Comment by shivsarthak34
1 day ago
This is a very interesting take. It currently cannot be exported but It sure can be achieved. Wow i think this is something i'll prioritise to implement. Thank you so much for the insight, it can be a good differentiator too.
I really wouldn't bother if you're targetting non-tech users.
I disagree...
What's the SDLC story? How do I move between environments, roll back, manage hotfixes alongside feature development, etc?
It's these "non-functional" feature that end up being the downfall of many of the integration projects I've been brought in to save.
John in accounting sets up a Salesforce to Netsuite integration that becomes mission critical and it works... Until it doesn't.
I'll also agree with you.
I want to start with the fact that building FlowRipples is a monumental feat of its own. Generic tools that are adaptable to lots of situations is a difficult task, and it's impressive what was built.

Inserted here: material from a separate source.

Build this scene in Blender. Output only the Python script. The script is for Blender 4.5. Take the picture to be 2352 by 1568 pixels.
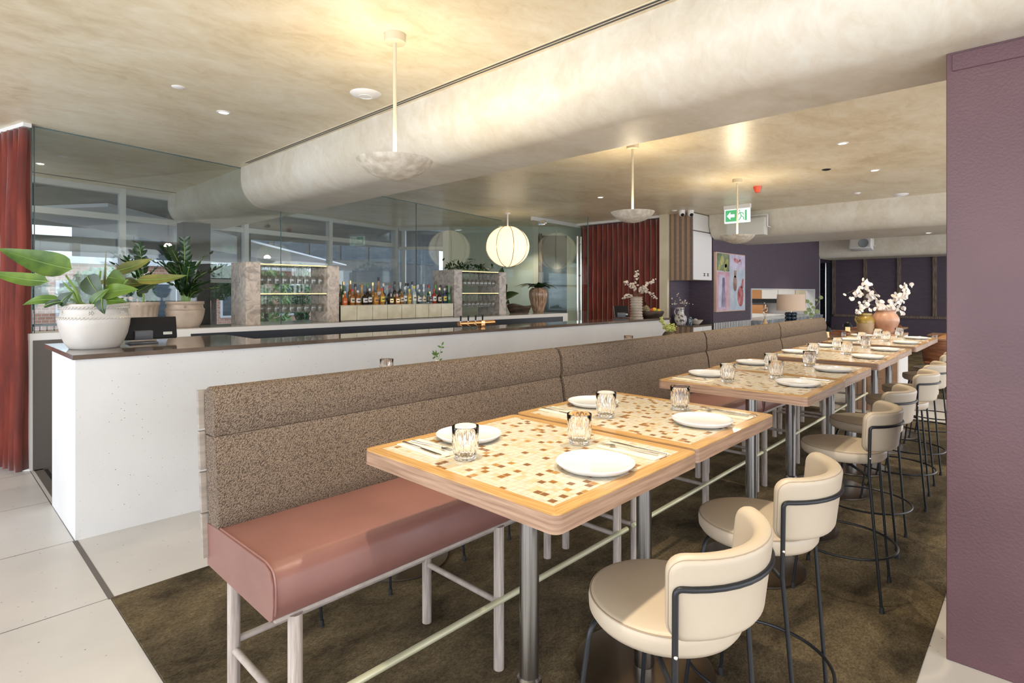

But the supporting functionality in any service like this is also so important. It's one thing to have a low friction setup and way to get started, with simple steps and a quick showcase video, so that someone can get to tinkering. It's another thing to fully adopt this as a tool within your team that would be integrated into a published product.
Suddenly, like you say, you have multiple environments (Dev, QA, Staging/Pre-prod, Prod) that you have to move changes into and out of. Replicating the same changes manually will inevitably lead to human error and what worked in QA will no longer work in Staging or Production. Even a simple export + import helps with this.
I think one thing that also needs attention is parallel changes. Two people are wokring on different changes in the dev environment. Promoting the current state of the Dev environment to QA requires that both tasks have to be dev-complete, or else unfinished changes could make its way to QA and cause confusion. This is difficult when the different tasks aren't synchronized in their testing (i.e. start testing one ticket but not necessarily the other). It's almost like you need branching and merging and diffing, a la git, to help resolve this. That's difficult to do in low-code visual programming apps.
+1
i learned recently that we pay $20/month for a hubspot app to intake our sendgrid webbook data and display it on a hubspot profile.
email engagement metrics are very useful so it makes sense.
one day we stopped seeing events in hubspot. sales had to give me their account password, i looked into it, no logs, no visibility, not even a status page. i sent a support ticket.
in the next few days i learned how to make a hubspot marketplace app and brought it all in house. it was non trivial and not ideal use of time, but now we have 100% visibility. everyone thought it was the right choice.